The former Kuala Lumpur CID chief noted the RCI said the three men had left the former DAP aide “almost a mental and physical wreck.”
“The commission found that Teoh Beng Hock was driven to commit suicide, as per paragraph 119 and detailed reasons from paragraphs 120 to 201... I find that Hishamuddin, Anuar and Ashraf can be charged for Abetment of Suicide under Section 306 of the Penal Code,” said the former city criminal investigation chief.
The royal panel had said found that “Arman and Ashraf behaved like inquisitors in an inquisition at the second stage of the interrogation.”
“TBH had to face MACC interrogation heavyweights like Arman the bully [who would manipulate his witness to obtain evidence], Ashraf the abuser [who was Machiavellian in his method to secure evidence] and HH the arrogant leader [who would have no qualms in lying as long as the ends were achieved, regardless of the means employed],” the RCI report had pointed out.
Mat Zain told the IGP in his letter that the police could not simply leave it to the MACC to take disciplinary action against its officers but must take action as it was a crime “against public justice under the Penal Code.”
The ex-cop also said that the three officers and two others, Bulkini Paharuddin and Raymond Nion anak John Timban were all guilty of giving false testimony in court proceedings, punishable with up to seven years imprisonment under Section 193 of the Penal Code.
“I am shocked that MACC officers gave false testimonies so bravely in the commission’s proceedings. It is as if their actions were not criminal.”
However, Mat Zain said that their boldness led him to conclude that “they were either ill-advised or given guarantees by certain parties that they will not be charged. On their own, they will not dare give false testimony, what more before a royal commission.”
The RCI had unanimously ruled that Teoh, a former aide of Selangor executive councillor Ean Yong Hian Wah, committed suicide as a result of pressure from aggressive and continuous questioning by anti-graft officers.
The five-man panel wrapped up its report on June 15 after having heard testimony from 70 witnesses in its bid to unravel the mysterious circumstances behind Teoh’s death.
The 30-year-old DAP political aide was found dead on July 16, 2009 on the fifth-floor corridor of Plaza Masalam in Shah Alam after he was questioned overnight by MACC officers at their then-Selangor headquarters on the 14th floor.

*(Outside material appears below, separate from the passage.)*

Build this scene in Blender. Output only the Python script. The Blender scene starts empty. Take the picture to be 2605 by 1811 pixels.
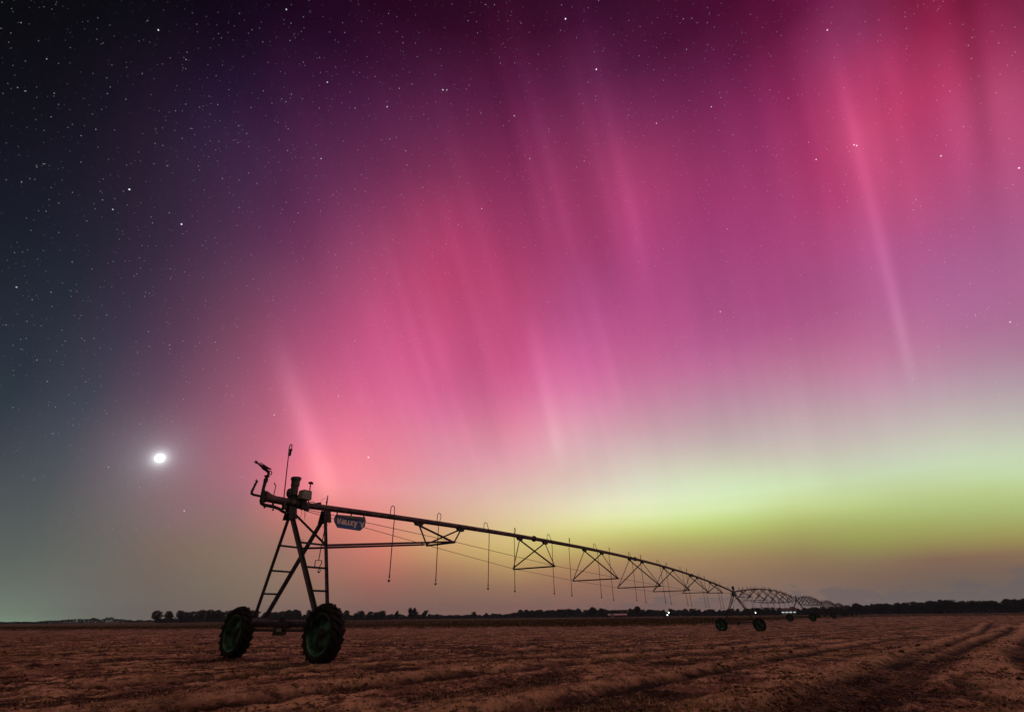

The coroner’s inquest had in January returned an “open verdict” ruling out both suicide and homicide some 18 months after Teoh’s death.
The government was then forced to establish the RCI, which first met in February, with two terms of reference: to probe how Teoh plunged to his death and to look into MACC’s investigative methods.
But Teoh’s family has rejected the commission’s verdict and are currently mulling a judicial review of its findings.